Les références à la France, sa culture et sa langue, sont ainsi perçus, parfois revendiqués, comme un indicateur d’excellence et donc un signe de ralliement de la bourgeoisie élitiste. Au point que dans son entreprise de démagogie populiste le parti islamiste Ennahdha a pris la France pour cible pour en faire le symbole de l’oppression du peuple par un système corrompu et vendu à l’occident colonisateur tout puissant qui pie nos richesses et vole notre identité afin de nous maintenir à jamais asservis sous son joug. Or ce qui est ici très révélateur d’une certaine aliénation c’est que pour combattre ce fléau et réaffirmer notre identité, Ennahdha et ses partisans glorifient… l’anglais. Quand certains, surtout dans les sphères diplomatiques et politiques sont des polyglottes aguerris, nos politiciens en herbe rivalisent de médiocrité et manipulent l'opinion en jouant sur cette corde sensible pour diviser le peuple et condamner les générations futures au rejet de la diversité, au renfermement sur soi, à l'ignorance et au mutisme.
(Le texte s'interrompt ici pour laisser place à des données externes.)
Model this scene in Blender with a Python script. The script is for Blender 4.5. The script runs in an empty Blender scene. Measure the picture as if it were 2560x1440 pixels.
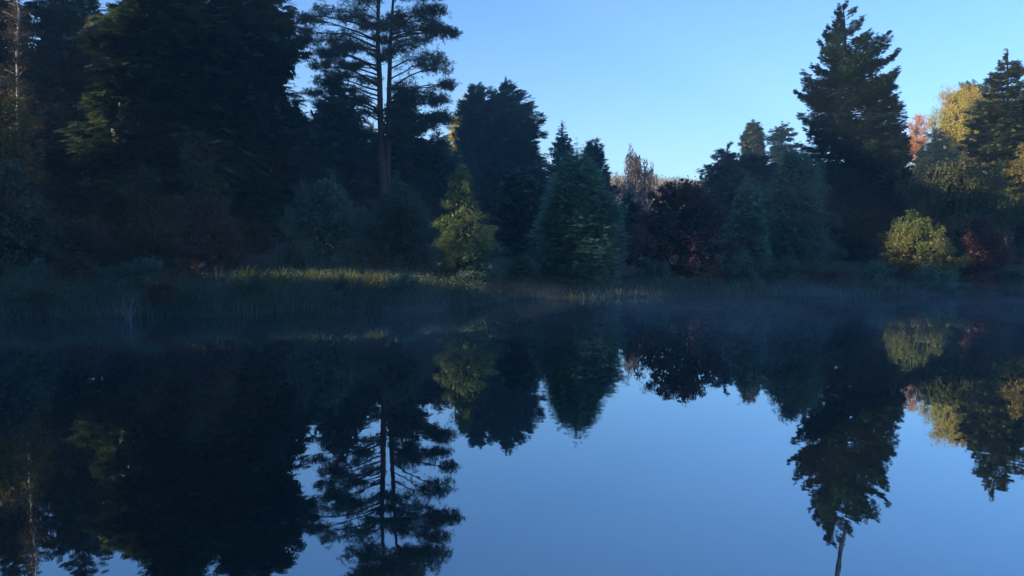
import bpy, math
import numpy as np
from mathutils import Vector

# ------------------------------------------------------------------ camera, sky, sun, exposure
S = bpy.context.scene
COL = S.collection
F = 1950.0                      # focal length in pixels of the 2560 px wide photograph
CAMH = 2.7
PITCH = math.radians(2.94)
cd = bpy.data.cameras.new('camera'); cam = bpy.data.objects.new('camera', cd); COL.objects.link(cam)
cam.location = (0, 0, CAMH); cam.rotation_euler = (math.pi / 2 - PITCH, 0, 0)
cd.sensor_width = 36.0; cd.lens = F / 2560 * 36; cd.clip_start = 0.05; cd.clip_end = 6000
S.camera = cam
SUN_EL, SUN_AZ = math.radians(13), math.radians(-119)      # azimuth from +Y towards +X
SUNV = np.array([math.sin(SUN_AZ) * math.cos(SUN_EL), math.cos(SUN_AZ) * math.cos(SUN_EL), math.sin(SUN_EL)])
w = bpy.data.worlds.new('World'); S.world = w; w.use_nodes = True
nt = w.node_tree
sky = nt.nodes.new('ShaderNodeTexSky'); sky.sky_type = 'NISHITA'; sky.sun_disc = False
sky.sun_elevation = math.radians(15); sky.sun_rotation = SUN_AZ % (2 * math.pi)
sky.air_density = 1.0; sky.dust_density = 0.2; sky.ozone_density = 6.6; sky.altitude = 0
bg = nt.nodes['Background']; nt.links.new(sky.outputs[0], bg.inputs[0]); bg.inputs[1].default_value = 0.145
sd = bpy.data.lights.new('sun', 'SUN'); sun = bpy.data.objects.new('sun', sd); COL.objects.link(sun)
sd.energy = 5.0; sd.angle = math.radians(0.5); sd.color = (1.0, 0.83, 0.62)
sun.rotation_euler = Vector(SUNV).to_track_quat('Z', 'Y').to_euler()
sun.location = (-60, -30, 60)
S.view_settings.view_transform = 'Standard'; S.view_settings.look = 'None'
S.view_settings.gamma = 1.0; S.view_settings.exposure = 1.16
S.render.engine = 'CYCLES'
S.cycles.max_bounces = 5; S.cycles.diffuse_bounces = 3; S.cycles.glossy_bounces = 2
S.cycles.transmission_bounces = 2; S.cycles.transparent_max_bounces = 8; S.cycles.volume_bounces = 0
S.cycles.use_denoising = True
S.cycles.volume_step_rate = 1.0; S.cycles.volume_max_steps = 48

rng = np.random.default_rng(7)
CP, SP_ = math.cos(PITCH), math.sin(PITCH)


def at(u, v, d):
    """the point of the place seen at pixel u, v whose distance along +Y is d"""
    x = (u - 1280) / F; y = (720 - v) / F
    t = d / (CP + y * SP_)
    return np.array([x * t, d, CAMH + (y * CP - SP_) * t])


# ------------------------------------------------------------------ materials
def mat(name):
    m = bpy.data.materials.new(name); m.use_nodes = True
    return m, m.node_tree, m.node_tree.nodes['Principled BSDF']


def ramp(nt, fac, cols, pos=None):
    r = nt.nodes.new('ShaderNodeValToRGB'); e = r.color_ramp.elements
    n = len(cols); pos = pos or [i / (n - 1) for i in range(n)]
    while len(e) < n: e.new(0.5)
    for k in range(n):
        e[k].position = pos[k]; e[k].color = (*cols[k], 1)
    nt.links.new(fac, r.inputs[0])
    return r.outputs[0]


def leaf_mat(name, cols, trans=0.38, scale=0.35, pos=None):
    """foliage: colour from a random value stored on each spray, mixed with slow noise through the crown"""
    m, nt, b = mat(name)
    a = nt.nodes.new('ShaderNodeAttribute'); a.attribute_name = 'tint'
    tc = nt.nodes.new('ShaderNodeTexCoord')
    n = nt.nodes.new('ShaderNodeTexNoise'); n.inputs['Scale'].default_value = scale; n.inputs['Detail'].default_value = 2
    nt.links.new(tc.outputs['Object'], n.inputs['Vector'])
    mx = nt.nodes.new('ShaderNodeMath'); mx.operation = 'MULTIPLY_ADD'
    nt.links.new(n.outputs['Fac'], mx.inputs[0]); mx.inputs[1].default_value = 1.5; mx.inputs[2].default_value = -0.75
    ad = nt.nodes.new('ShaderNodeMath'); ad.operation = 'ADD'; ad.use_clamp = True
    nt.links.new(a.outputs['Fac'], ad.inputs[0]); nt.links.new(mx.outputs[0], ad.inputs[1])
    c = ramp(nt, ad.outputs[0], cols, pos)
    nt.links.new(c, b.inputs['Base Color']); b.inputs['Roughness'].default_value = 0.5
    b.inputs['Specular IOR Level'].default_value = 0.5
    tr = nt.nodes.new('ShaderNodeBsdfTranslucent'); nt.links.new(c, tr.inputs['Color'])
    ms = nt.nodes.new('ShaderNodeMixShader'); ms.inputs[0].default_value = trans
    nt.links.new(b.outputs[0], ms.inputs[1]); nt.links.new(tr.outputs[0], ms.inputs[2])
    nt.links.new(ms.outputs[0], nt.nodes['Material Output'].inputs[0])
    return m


def bark_mat(name, c1, c2, sx=3.0, sz=0.4):
    m, nt, b = mat(name)
    tc = nt.nodes.new('ShaderNodeTexCoord'); mp = nt.nodes.new('ShaderNodeMapping')
    mp.inputs['Scale'].default_value = (sx, sx, sz)
    n = nt.nodes.new('ShaderNodeTexNoise'); n.inputs['Scale'].default_value = 3; n.inputs['Detail'].default_value = 5
    nt.links.new(tc.outputs['Object'], mp.inputs[0]); nt.links.new(mp.outputs[0], n.inputs['Vector'])
    c = ramp(nt, n.outputs['Fac'], [c1, c2], [0.35, 0.65])
    nt.links.new(c, b.inputs['Base Color']); b.inputs['Roughness'].default_value = 0.9
    bp = nt.nodes.new('ShaderNodeBump'); bp.inputs['Strength'].default_value = 0.6; bp.inputs['Distance'].default_value = 0.05
    nt.links.new(n.outputs['Fac'], bp.inputs['Height']); nt.links.new(bp.outputs[0], b.inputs['Normal'])
    return m


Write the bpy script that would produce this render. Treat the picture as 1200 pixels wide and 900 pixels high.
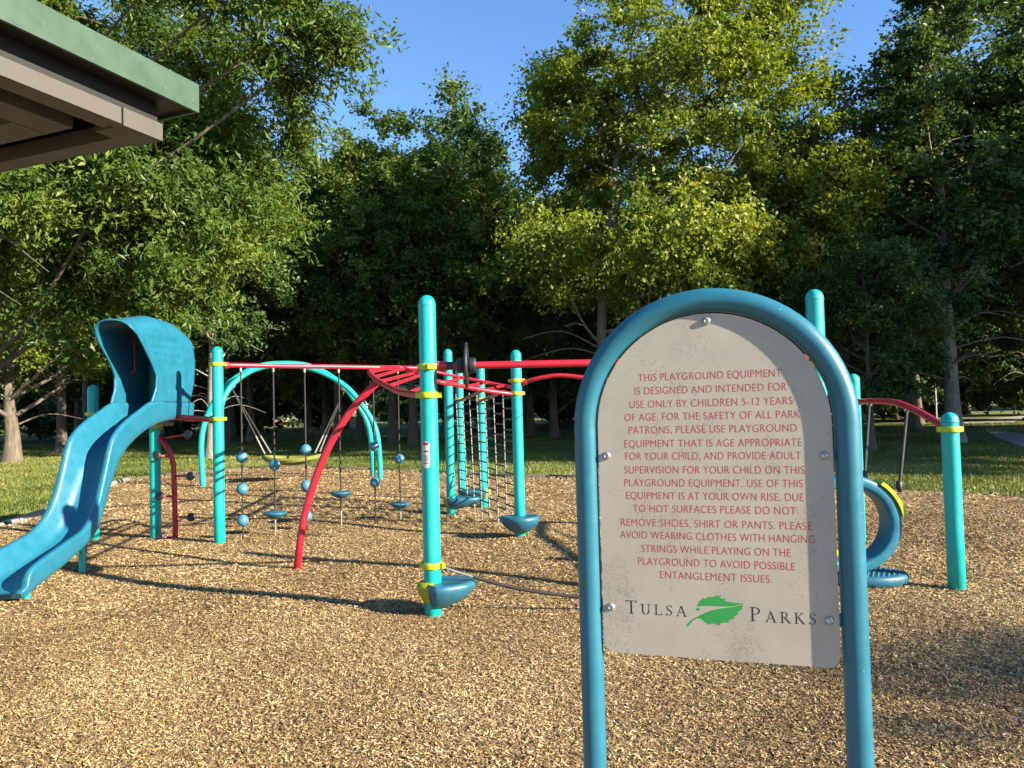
import bpy, math, random
import numpy as np
from mathutils import Vector, Matrix

# ------------------------------------------------------------------ scene
S = bpy.context.scene
COL = S.collection
for o in list(bpy.data.objects):
    bpy.data.objects.remove(o)

# ------------------------------------------------------------------ camera
CAM = Vector((0.0, 0.0, 1.54))
F_PX, CX, CY = 866.0, 600.0, 450.0          # focal length and centre of the 1200 x 900 frame
PITCH, ROLL = math.radians(1.8), 0.025
fw = Vector((0, math.cos(PITCH), math.sin(PITCH)))
r0 = Vector((1, 0, 0)); u0 = r0.cross(fw)
rt = r0 * math.cos(ROLL) - u0 * math.sin(ROLL)
up = u0 * math.cos(ROLL) + r0 * math.sin(ROLL)
cd = bpy.data.cameras.new('camera')
cd.sensor_width = 36.0; cd.lens = 36.0 * F_PX / 1200.0
cd.clip_start = 0.05; cd.clip_end = 3000
cam = bpy.data.objects.new('camera', cd); COL.objects.link(cam)
M = Matrix((rt, up, -fw)).transposed().to_4x4(); M.translation = CAM
cam.matrix_world = M
S.camera = cam

# ------------------------------------------------------------------ sky and sun
SUN_EL = math.radians(21.5)
sun_h = Vector((math.cos(math.radians(27)), -math.sin(math.radians(27)), 0))
to_sun = sun_h * math.cos(SUN_EL) + Vector((0, 0, math.sin(SUN_EL)))
W = bpy.data.worlds.new('World'); S.world = W; W.use_nodes = True
nt = W.node_tree
sky = nt.nodes.new('ShaderNodeTexSky'); sky.sky_type = 'NISHITA'
sky.sun_disc = False; sky.sun_elevation = SUN_EL
sky.sun_rotation = math.atan2(to_sun.x, to_sun.y)
sky.air_density = 1.0; sky.dust_density = 0.1; sky.ozone_density = 6.0
bg = nt.nodes['Background']; bg.inputs['Strength'].default_value = 0.09
nt.links.new(sky.outputs[0], bg.inputs[0])
sl = bpy.data.lights.new('sun', 'SUN'); sl.energy = 5.0; sl.angle = math.radians(0.5)
sl.color = (1.0, 0.89, 0.70)
so = bpy.data.objects.new('sun', sl); COL.objects.link(so)
so.rotation_euler = to_sun.to_track_quat('Z', 'Y').to_euler(); so.location = (20, -10, 20)
S.view_settings.view_transform = 'Standard'; S.view_settings.look = 'None'
S.view_settings.exposure = 1.80; S.view_settings.gamma = 1.0
S.view_settings.use_curve_mapping = False
S.render.engine = 'CYCLES'
S.cycles.max_bounces = 6; S.cycles.diffuse_bounces = 3; S.cycles.transmission_bounces = 4
S.cycles.use_denoising = True

# ------------------------------------------------------------------ survey: a sight line to a point in the world
def ray(px, py):
    return fw + rt * ((px - CX) / F_PX) + up * ((CY - py) / F_PX)
def at(px, py, Y):
    d = ray(px, py); return CAM + d * (Y / d.y)
def ground(px, py, z=0.0):
    d = ray(px, py); return CAM + d * ((z - CAM.z) / d.z)

# ------------------------------------------------------------------ materials
def new_mat(name):
    m = bpy.data.materials.new(name); m.use_nodes = True
    return m, m.node_tree, m.node_tree.nodes['Principled BSDF']
def ramp(nt, stops):
    n = nt.nodes.new('ShaderNodeValToRGB'); e = n.color_ramp.elements
    while len(e) < len(stops): e.new(0.5)
    for k, (p, c) in enumerate(stops):
        e[k].position = p; e[k].color = (*c, 1)
    return n
def tex(nt, kind, scale, **kw):
    tc = nt.nodes.new('ShaderNodeTexCoord')
    mp = nt.nodes.new('ShaderNodeMapping'); mp.inputs['Scale'].default_value = kw.pop('stretch', (1, 1, 1))
    nt.links.new(tc.outputs['Object'], mp.inputs[0])
    n = nt.nodes.new('ShaderNodeTex' + kind); n.inputs['Scale'].default_value = scale
    for k, v in kw.items(): n.inputs[k].default_value = v
    nt.links.new(mp.outputs[0], n.inputs['Vector'])
    return n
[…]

Mais si ces idées ont de l'écho parmi le peuple c'est que bon nombre de Tunisiens se cantonnent eux-mêmes dans une attitude infantilisante en faisant preuve d’une affectivité exacerbée qui fait vivre l’esprit colonialiste non pas du point de vue du colonisateur cette fois mais bien du colonisé, avec d’un côté l’idéalisation aveugle et pour y répondre, de l’autre, le rejet catégorique qu’on ne tolère que de la part de la Tunisie et qu’on s’empresse de dénoncer avec la plus vive véhémence s’il émanait de la France. Une façon puérile d’attirer un peu mieux l’attention de cette figure paternelle et de s’assurer de son soutien indéfectible : شدّوني لنبول عليكم.